> Task to complete
Reproduce each line of the material precisely.
^^^^
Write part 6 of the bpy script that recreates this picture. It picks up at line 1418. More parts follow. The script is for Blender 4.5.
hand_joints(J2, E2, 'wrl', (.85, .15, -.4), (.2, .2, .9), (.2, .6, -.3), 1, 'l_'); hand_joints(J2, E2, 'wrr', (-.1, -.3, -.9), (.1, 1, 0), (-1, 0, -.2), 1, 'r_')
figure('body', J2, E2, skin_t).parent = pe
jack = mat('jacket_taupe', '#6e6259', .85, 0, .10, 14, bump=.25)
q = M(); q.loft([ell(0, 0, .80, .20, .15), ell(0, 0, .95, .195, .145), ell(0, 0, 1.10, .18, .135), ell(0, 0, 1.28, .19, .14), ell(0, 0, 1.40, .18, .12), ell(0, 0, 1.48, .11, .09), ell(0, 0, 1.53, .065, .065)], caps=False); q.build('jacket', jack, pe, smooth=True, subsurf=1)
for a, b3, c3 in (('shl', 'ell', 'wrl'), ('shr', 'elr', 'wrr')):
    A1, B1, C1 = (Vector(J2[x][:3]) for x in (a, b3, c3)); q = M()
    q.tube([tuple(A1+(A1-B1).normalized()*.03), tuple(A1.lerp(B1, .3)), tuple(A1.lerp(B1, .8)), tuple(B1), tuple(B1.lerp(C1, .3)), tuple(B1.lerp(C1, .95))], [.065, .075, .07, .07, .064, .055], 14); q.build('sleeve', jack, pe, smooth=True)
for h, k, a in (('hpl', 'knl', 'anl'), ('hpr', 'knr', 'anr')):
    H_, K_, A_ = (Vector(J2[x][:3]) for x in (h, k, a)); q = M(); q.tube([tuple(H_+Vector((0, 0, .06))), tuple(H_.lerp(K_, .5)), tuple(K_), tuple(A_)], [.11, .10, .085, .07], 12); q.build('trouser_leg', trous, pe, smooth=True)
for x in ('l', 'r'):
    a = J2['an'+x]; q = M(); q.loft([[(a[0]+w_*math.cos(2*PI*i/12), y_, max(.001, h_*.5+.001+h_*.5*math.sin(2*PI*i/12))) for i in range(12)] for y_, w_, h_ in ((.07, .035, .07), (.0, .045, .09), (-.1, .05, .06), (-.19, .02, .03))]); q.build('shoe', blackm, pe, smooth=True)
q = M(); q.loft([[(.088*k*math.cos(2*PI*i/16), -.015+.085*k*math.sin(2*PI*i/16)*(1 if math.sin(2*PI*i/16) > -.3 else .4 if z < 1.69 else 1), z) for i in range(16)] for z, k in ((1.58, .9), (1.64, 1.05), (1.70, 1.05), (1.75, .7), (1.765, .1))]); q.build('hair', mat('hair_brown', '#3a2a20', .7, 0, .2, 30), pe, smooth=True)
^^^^
> Written response
Write part 6 of the bpy script that recreates this picture. It picks up at line 1418. More parts follow. The script is for Blender 4.5.
hand_joints(J2, E2, 'wrl', (.85, .15, -.4), (.2, .2, .9), (.2, .6, -.3), 1, 'l_'); hand_joints(J2, E2, 'wrr', (-.1, -.3, -.9), (.1, 1, 0), (-1, 0, -.2), 1, 'r_')
figure('body', J2, E2, skin_t).parent = pe
jack = mat('jacket_taupe', '#6e6259', .85, 0, .10, 14, bump=.25)
q = M(); q.loft([ell(0, 0, .80, .20, .15), ell(0, 0, .95, .195, .145), ell(0, 0, 1.10, .18, .135), ell(0, 0, 1.28, .19, .14), ell(0, 0, 1.40, .18, .12), ell(0, 0, 1.48, .11, .09), ell(0, 0, 1.53, .065, .065)], caps=False); q.build('jacket', jack, pe, smooth=True, subsurf=1)
for a, b3, c3 in (('shl', 'ell', 'wrl'), ('shr', 'elr', 'wrr')):
    A1, B1, C1 = (Vector(J2[x][:3]) for x in (a, b3, c3)); q = M()
    q.tube([tuple(A1+(A1-B1).normalized()*.03), tuple(A1.lerp(B1, .3)), tuple(A1.lerp(B1, .8)), tuple(B1), tuple(B1.lerp(C1, .3)), tuple(B1.lerp(C1, .95))], [.065, .075, .07, .07, .064, .055], 14); q.build('sleeve', jack, pe, smooth=True)
for h, k, a in (('hpl', 'knl', 'anl'), ('hpr', 'knr', 'anr')):
    H_, K_, A_ = (Vector(J2[x][:3]) for x in (h, k, a)); q = M(); q.tube([tuple(H_+Vector((0, 0, .06))), tuple(H_.lerp(K_, .5)), tuple(K_), tuple(A_)], [.11, .10, .085, .07], 12); q.build('trouser_leg', trous, pe, smooth=True)
for x in ('l', 'r'):
    a = J2['an'+x]; q = M(); q.loft([[(a[0]+w_*math.cos(2*PI*i/12), y_, max(.001, h_*.5+.001+h_*.5*math.sin(2*PI*i/12))) for i in range(12)] for y_, w_, h_ in ((.07, .035, .07), (.0, .045, .09), (-.1, .05, .06), (-.19, .02, .03))]); q.build('shoe', blackm, pe, smooth=True)
q = M(); q.loft([[(.088*k*math.cos(2*PI*i/16), -.015+.085*k*math.sin(2*PI*i/16)*(1 if math.sin(2*PI*i/16) > -.3 else .4 if z < 1.69 else 1), z) for i in range(16)] for z, k in ((1.58, .9), (1.64, 1.05), (1.70, 1.05), (1.75, .7), (1.765, .1))]); q.build('hair', mat('hair_brown', '#3a2a20', .7, 0, .2, 30), pe, smooth=True)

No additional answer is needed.